— START —
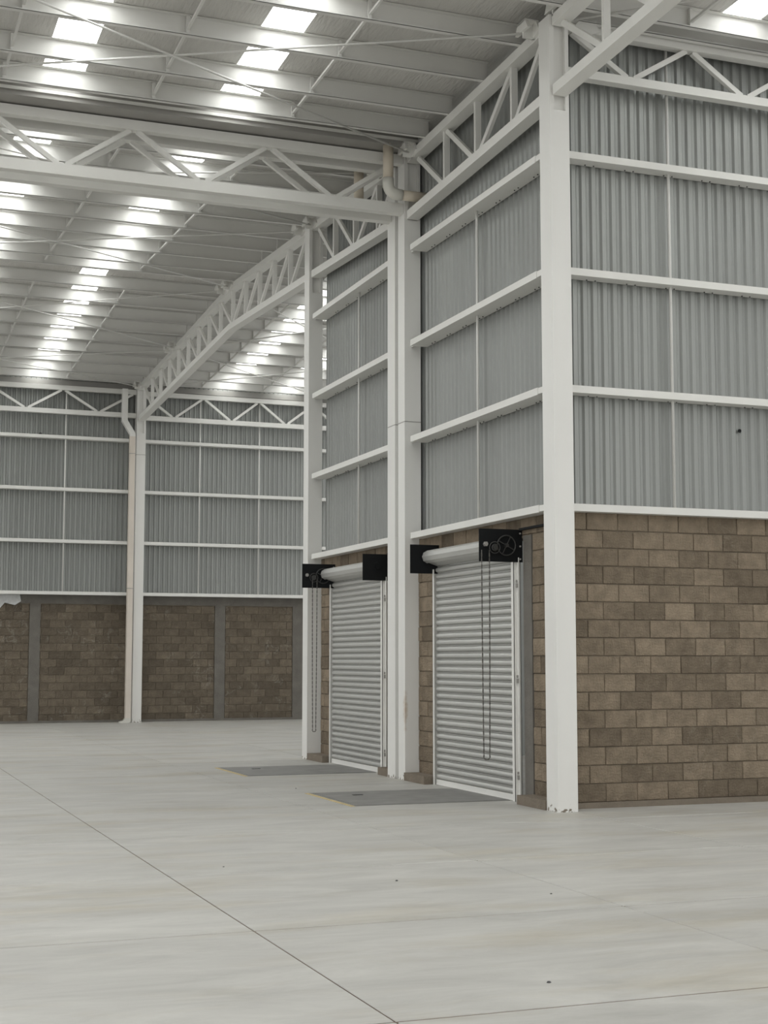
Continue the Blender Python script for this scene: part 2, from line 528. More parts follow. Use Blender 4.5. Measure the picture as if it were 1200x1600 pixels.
— END —
— START —
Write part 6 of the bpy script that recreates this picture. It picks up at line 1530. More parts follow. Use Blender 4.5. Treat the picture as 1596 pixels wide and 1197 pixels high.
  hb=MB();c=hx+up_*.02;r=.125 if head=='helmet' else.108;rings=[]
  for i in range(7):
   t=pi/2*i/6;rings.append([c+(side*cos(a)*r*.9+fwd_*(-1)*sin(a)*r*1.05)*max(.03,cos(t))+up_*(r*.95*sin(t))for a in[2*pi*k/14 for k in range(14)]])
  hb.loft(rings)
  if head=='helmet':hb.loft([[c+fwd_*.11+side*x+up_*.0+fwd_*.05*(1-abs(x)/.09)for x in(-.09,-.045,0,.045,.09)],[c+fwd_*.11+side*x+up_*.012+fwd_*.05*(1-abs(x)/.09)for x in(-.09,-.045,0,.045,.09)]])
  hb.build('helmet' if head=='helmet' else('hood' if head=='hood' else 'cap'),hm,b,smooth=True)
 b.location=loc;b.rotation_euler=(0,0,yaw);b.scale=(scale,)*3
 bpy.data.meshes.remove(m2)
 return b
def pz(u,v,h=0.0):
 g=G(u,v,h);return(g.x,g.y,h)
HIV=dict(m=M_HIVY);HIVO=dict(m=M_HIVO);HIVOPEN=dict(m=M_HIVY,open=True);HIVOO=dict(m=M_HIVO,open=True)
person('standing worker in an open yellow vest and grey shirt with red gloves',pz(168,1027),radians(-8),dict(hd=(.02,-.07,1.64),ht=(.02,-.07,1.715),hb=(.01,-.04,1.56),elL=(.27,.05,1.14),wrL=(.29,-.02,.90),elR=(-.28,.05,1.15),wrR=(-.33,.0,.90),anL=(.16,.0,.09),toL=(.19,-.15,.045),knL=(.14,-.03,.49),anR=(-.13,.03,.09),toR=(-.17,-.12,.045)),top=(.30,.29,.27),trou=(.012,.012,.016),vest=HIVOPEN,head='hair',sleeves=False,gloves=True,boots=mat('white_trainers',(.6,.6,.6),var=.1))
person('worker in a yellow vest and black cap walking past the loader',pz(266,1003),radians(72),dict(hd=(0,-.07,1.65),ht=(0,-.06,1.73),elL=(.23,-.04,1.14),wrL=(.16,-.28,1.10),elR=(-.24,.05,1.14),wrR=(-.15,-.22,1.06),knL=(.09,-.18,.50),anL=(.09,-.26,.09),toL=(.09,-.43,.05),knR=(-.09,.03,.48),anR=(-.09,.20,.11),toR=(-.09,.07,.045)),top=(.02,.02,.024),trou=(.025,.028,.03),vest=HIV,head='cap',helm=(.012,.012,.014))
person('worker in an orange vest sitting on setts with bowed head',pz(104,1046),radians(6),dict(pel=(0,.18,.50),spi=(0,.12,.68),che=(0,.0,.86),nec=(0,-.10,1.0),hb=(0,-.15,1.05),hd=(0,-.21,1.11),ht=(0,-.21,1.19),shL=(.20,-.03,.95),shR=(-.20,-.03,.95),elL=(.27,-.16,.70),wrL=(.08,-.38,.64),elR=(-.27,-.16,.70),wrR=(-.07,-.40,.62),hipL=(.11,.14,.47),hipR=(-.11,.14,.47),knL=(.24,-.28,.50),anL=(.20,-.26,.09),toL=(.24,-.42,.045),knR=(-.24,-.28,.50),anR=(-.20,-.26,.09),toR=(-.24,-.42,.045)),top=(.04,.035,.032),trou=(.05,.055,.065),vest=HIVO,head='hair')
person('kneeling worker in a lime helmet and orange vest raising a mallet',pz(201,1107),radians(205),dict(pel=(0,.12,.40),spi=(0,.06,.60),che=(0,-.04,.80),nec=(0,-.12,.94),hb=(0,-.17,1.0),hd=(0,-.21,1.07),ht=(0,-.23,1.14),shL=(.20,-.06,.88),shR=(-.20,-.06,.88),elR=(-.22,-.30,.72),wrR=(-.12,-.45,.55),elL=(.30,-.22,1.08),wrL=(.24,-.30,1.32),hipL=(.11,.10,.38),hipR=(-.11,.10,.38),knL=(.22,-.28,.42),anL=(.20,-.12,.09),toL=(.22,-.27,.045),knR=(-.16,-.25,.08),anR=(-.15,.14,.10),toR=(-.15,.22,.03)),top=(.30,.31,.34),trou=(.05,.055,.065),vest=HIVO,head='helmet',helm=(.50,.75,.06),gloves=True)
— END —
— START —
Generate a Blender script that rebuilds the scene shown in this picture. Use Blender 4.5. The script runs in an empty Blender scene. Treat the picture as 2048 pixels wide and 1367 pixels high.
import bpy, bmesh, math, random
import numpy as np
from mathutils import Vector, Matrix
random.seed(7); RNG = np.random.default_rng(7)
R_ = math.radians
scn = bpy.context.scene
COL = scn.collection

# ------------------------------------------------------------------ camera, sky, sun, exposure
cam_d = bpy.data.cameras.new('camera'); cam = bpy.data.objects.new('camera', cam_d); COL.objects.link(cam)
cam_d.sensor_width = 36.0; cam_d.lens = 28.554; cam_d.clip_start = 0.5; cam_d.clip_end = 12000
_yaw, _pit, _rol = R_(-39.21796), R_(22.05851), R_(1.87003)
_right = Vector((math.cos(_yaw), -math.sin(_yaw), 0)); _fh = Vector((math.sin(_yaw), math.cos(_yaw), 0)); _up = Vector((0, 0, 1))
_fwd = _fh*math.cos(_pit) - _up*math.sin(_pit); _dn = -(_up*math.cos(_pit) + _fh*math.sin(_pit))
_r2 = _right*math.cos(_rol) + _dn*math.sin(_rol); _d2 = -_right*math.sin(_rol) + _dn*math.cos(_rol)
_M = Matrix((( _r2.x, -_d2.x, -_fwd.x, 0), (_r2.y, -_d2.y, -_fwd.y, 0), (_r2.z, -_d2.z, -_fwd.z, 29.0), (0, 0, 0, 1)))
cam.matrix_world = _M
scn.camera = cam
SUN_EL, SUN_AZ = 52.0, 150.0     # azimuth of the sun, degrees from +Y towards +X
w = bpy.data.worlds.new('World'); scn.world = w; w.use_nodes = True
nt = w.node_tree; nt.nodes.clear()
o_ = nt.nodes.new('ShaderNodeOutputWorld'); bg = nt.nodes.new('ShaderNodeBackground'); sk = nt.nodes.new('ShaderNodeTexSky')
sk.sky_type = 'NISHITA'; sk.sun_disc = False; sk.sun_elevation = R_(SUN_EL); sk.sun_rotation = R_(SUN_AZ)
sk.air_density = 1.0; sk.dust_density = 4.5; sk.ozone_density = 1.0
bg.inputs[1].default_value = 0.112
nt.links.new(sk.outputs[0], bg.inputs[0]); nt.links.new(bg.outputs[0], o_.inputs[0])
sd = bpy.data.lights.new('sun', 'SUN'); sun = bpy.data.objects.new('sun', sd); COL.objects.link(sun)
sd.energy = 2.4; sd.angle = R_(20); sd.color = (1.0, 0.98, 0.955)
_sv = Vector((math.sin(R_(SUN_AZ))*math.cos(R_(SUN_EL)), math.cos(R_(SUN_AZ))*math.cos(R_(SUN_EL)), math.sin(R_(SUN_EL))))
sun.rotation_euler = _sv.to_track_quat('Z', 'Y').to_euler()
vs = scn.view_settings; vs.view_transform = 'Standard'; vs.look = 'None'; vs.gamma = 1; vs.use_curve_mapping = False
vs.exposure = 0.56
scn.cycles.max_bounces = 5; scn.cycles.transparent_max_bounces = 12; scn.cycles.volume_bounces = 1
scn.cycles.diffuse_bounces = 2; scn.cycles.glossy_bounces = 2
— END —
- [PROBLEM REQUIREMENTS] Check each line of the entries above for the word "from". List the ones that have it.

- [CORRECT RESULT]
Continue the Blender Python script for this scene: part 2, from line 528. More parts follow. Use Blender 4.5. Measure the picture as if it were 1200x1600 pixels.
from mathutils import Vector, Matrix
SUN_EL, SUN_AZ = 52.0, 150.0     # azimuth of the sun, degrees from +Y towards +X